The framing device is that the narrator was hired, long after the apocalypse, to travel the world and compile reports. In doing so, he interviewed people in all circumstances, in seemingly every nation, from dock workers to upper-echelon surgeons. The reporter's bosses demanded that he cut all of this extraneous detail from his United Nations report, but they allowed him to publish the "extra bits" as a stand-alone document. And here it is, in all its Studs Terkel-esque glory.
What the book's structure loses in narrative consistency it gains in immediacy. Each interview (most of them are only a page or two long) drops you right into the middle of the action. There is very little in the way of everyday life found in these stories.
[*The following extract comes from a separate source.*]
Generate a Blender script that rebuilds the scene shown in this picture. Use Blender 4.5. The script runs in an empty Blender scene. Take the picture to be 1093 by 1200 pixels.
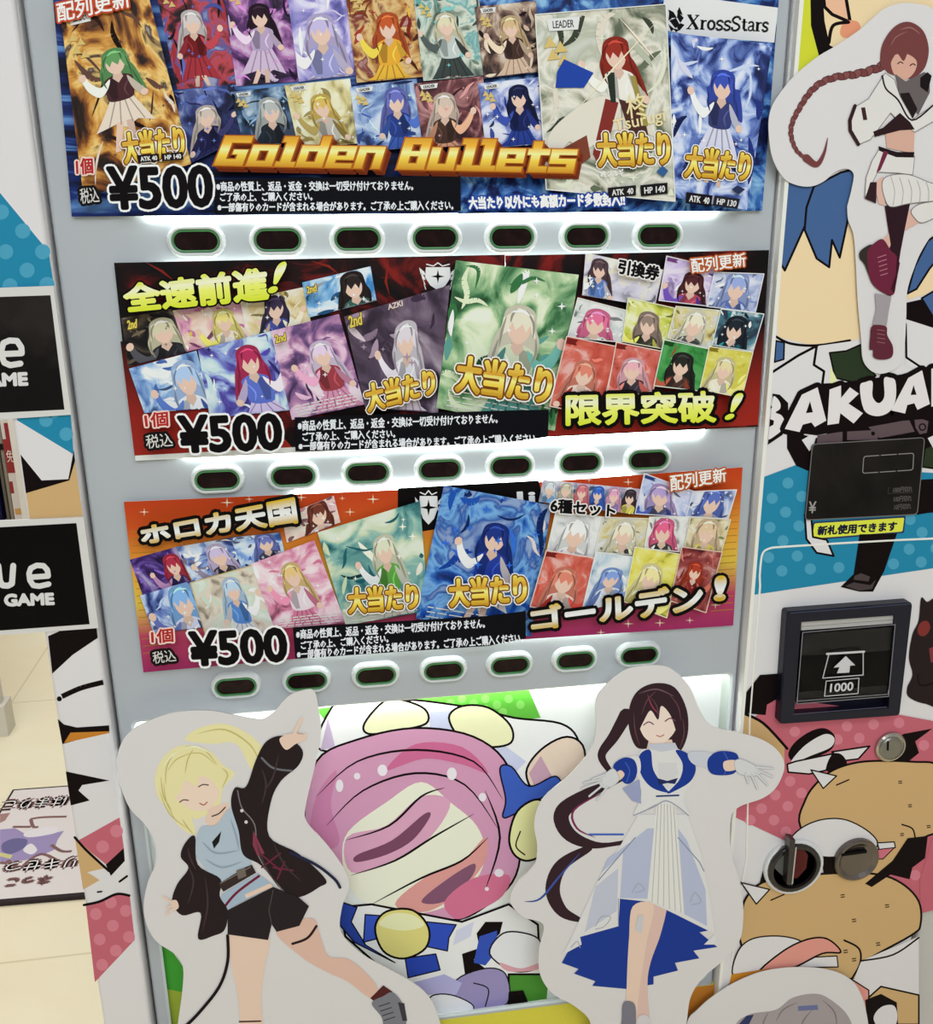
import bpy, bmesh, math, random
from mathutils import Vector, Matrix
from mathutils.geometry import tessellate_polygon

# ------------------------------------------------------------------ camera, world, lamps
SC = bpy.context.scene
COL = SC.collection
F_PX = 1096.28
YAW, PITCH, ROLL = 0.148337, 0.290375, -0.0108133
ROW1_Z = 1.444
CAM = Vector((-0.134989, -1.130211, ROW1_Z + 0.006104))
fwd = Vector((math.sin(YAW) * math.cos(PITCH), math.cos(YAW) * math.cos(PITCH), -math.sin(PITCH)))
r0 = Vector((math.cos(YAW), -math.sin(YAW), 0))
u0 = r0.cross(fwd)
RIGHT = math.cos(ROLL) * r0 + math.sin(ROLL) * u0
UP = -math.sin(ROLL) * r0 + math.cos(ROLL) * u0
FWD = fwd
cam = bpy.data.cameras.new('camera')
cam.sensor_fit = 'HORIZONTAL'
cam.sensor_width = 36.0
cam.lens = F_PX / 1093.0 * 36.0
cam.clip_start = 0.01
camo = bpy.data.objects.new('camera', cam)
COL.objects.link(camo)
camo.matrix_world = Matrix(((RIGHT.x, UP.x, -FWD.x, CAM.x), (RIGHT.y, UP.y, -FWD.y, CAM.y),
                            (RIGHT.z, UP.z, -FWD.z, CAM.z), (0, 0, 0, 1)))
SC.camera = camo
SC.view_settings.view_transform = 'Standard'
SC.view_settings.look = 'None'
SC.view_settings.exposure = 0.05
SC.view_settings.gamma = 1.0
SC.view_settings.use_curve_mapping = False
w = bpy.data.worlds.new('shop_air')
SC.world = w
w.use_nodes = True
w.node_tree.nodes['Background'].inputs['Color'].default_value = (0.88, 0.95, 1.0, 1)
w.node_tree.nodes['Background'].inputs['Strength'].default_value = 0.37


def area(name, loc, rot, sx, sy, power, color=(1, 1, 1)):
    l = bpy.data.lights.new(name, 'AREA')
    l.shape = 'RECTANGLE'
    l.size, l.size_y = sx, sy
    l.energy = power
    l.color = color
    o = bpy.data.objects.new(name, l)
    COL.objects.link(o)
    o.location = loc
    o.rotation_euler = rot
    return o


area('ceiling_lamp', (0.1, -1.9, 2.75), (math.radians(32), 0, 0), 2.2, 0.5, 18, (0.92, 0.97, 1.0))
area('ceiling_lamp', (0.0, -3.4, 2.75), (math.radians(45), 0, 0), 2.6, 0.6, 37, (0.92, 0.97, 1.0))
area('ceiling_lamp', (-1.2, 1.6, 2.75), (0, 0, 0), 1.2, 2.4, 38, (1, 0.96, 0.9))


# ------------------------------------------------------------------ helpers
def P(u, v, d=0.0):
    """A point seen at (u, v) standing on the upright plane y = -d."""
    dr = FWD + RIGHT * ((u - 546.5) / F_PX) - UP * ((v - 600) / F_PX)
    t = (-d - CAM.y) / dr.y
    return CAM + dr * t


def PF(u, v, z=0.0):
    """A point seen at (u, v) lying on the level plane at height z."""
    dr = FWD + RIGHT * ((u - 546.5) / F_PX) - UP * ((v - 600) / F_PX)
    return CAM + dr * ((z - CAM.z) / dr.z)


def lin(c):
    c = c / 255.0
    return c / 12.92 if c <= 0.04045 else ((c + 0.055) / 1.055) ** 2.4


KEY = 0.86
MATS = {}


def rgba(c):
    return tuple(min(0.92, lin(x) / KEY) for x in c) + (1,)


def principled(name):
    m = bpy.data.materials.new(name)
    m.use_nodes = True
    return m, m.node_tree, m.node_tree.nodes['Principled BSDF']


def M(c, rough=0.5, metal=0.0, emit=0.0, spec=0.06):
    k = ('flat', c, rough, metal, emit, spec)
    if k not in MATS:
        m, nt, b = principled('paint_%d_%d_%d' % c)
        b.inputs['Base Color'].default_value = rgba(c)
        b.inputs['Roughness'].default_value = rough
        b.inputs['Metallic'].default_value = metal
        b.inputs['Specular IOR Level'].default_value = spec
        if emit:
            b.inputs['Emission Color'].default_value = rgba(c)
            b.inputs['Emission Strength'].default_value = emit
        MATS[k] = m
    return MATS[k]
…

It's pretty much, "Here's what I was doing, and then the zombies came." For those who get bored or frustrated by zombie stories that are all about the other stuff (the way that AMC's "The Walking Dead" often seems to be much more about walking than about the dead) World War Z will be like a brick of uncut heroin.
(I am extremely amused to learn that Brad Pitt will star in the film adaptation of the book, which is scheduled to be released this December. Because he played Louis in the film adaptation of Interview With A Vampire, see? Vampires? Zombies? The interviewee becomes the interviewer? Maybe it's just me.)